Survivors of Clinton defeat meet at Panera, still stunned after week but determined, waiting for lunches to arrive.

First declares week long enough to mourn. Time to assess what went wrong and move on. “Our resolve, our courage, our love all are being tested,” she says. “If love is politically correct, then let’s celebrate political correctness, not run from it.”

Second reflects on mood of country and concludes: “Hatred and cowardice won this time around, even though love had more votes. Let’s find strength in that fact.”

First imagines good folks who worshipped Trump when they realize he used them to get what he wants and doesn’t need them anymore: “They’re going to be real disappointed.”

“How can we do outreach to them on issues where we share common ground?” asks second. “That’s our challenge as we build new coalitions and a better community.”

Floor staff person brings lunches, soup and salad for her, soup and sandwich for him.

I Felt a Shiver

Dateline Ann Arbor, Temple Beth Emeth ballroom: I arrived at 6:35 a.m. I was the thirteenth in line.
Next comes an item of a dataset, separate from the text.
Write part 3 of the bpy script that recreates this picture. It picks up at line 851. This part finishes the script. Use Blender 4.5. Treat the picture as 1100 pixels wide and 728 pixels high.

Seven more followed immediately behind me.

I felt a shiver as I waited and it wasn’t from the cold and I recognized it as being either because I was going to vote for the first woman president or because I was going to vote against the first possibly certifiable lunatic. As a country, we’ve got our work cut out for us after the election no matter who wins.

When the polls opened at 7, sixty voters stood behind me. By the time I left, the line extended around the hallway toward the sanctuary.

Relief that it’s over. How can we best prepare for the next phase?